Anyway.  There are lots of ironic remarks sending up the fad for sea air and sea bathing.  Health fads are nothing new – although most of us are unable to take advantage of any which involve going on holiday for weeks at a time!  I’m actually a great believer in sea air, but, as this book delights in pointing out, at that time there were a lot of hypochondriacs who decided that they had all sorts of ailments which sea air and sea bathing would cure, and Jane Austen did love to poke fun at people she saw as being a bit daft.

Unusually, the book doesn’t start with the heroine, but with an initially unnamed lady and gentleman whose carriage overturns in the Sussex countryside.  They turn out to be Mr and Mrs Parker: Mr Parker is an entrepreneur who’s hoping to make Sanditon the next “in” seaside place.  This is really something different for Austen: she didn’t normally “do” entrepreneurs.  They’re helped out by the Heywoods, and they, apart from having 14 children (13 of whom aren’t even named) are a more typical Austen family – gentry, but of limited means.  The Parkers take Charlotte Heywood, one of the daughters, back to Sanditon with them.  They’re desperate to get tourism going in Sanditon, and news of any new arrival is greeted with great excitement.

Charlotte was clearly set to be the main character, but the book doesn’t revolve around her in the way that Austen’s other books revolve around their heroines.  There’s a lot about Lady Denham, the aforementioned wealthy widow, and her niece, the sweet and beautiful but dowerless Clara Brereton.  Then there’s Miss Lambe, the “half mulatto” 17-year-old West Indian heiress, who like Anne de Bourgh is extremely rich but sickly.  She’s one of a group of schoolgirls spending the summer in Sanditon, but we don’t really get chance to know any of them.  Assorted other characters arrive in Sanditon, but, before Austen was able to do anything much other than set the scene, that was it: she wasn’t able to write any more.  It’s not even clear who was going to be the hero.

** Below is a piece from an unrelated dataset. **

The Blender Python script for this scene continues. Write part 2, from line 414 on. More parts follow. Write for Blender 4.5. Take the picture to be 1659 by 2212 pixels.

How very frustrating!   I’m sure Andrew Davies has done a good job of it, but we’ll never know what Jane Austen intended to happen – and that’s a shame, because it was shaping up to be very good, and also a bit different from her other books.  I’ve read them all so many times that I practically know them off by heart, but, for some reason, I’d never read this one before.  The Sunday night 9pm slot, the famous Downton Abbey slot, always gets people talking, so, once the ITV series gets going, I’m sure that Sanditon will be being talked about everywhere!  But, in terms of what Jane Austen actually wrote, there isn’t really very much to say.  Unfulfilled promise!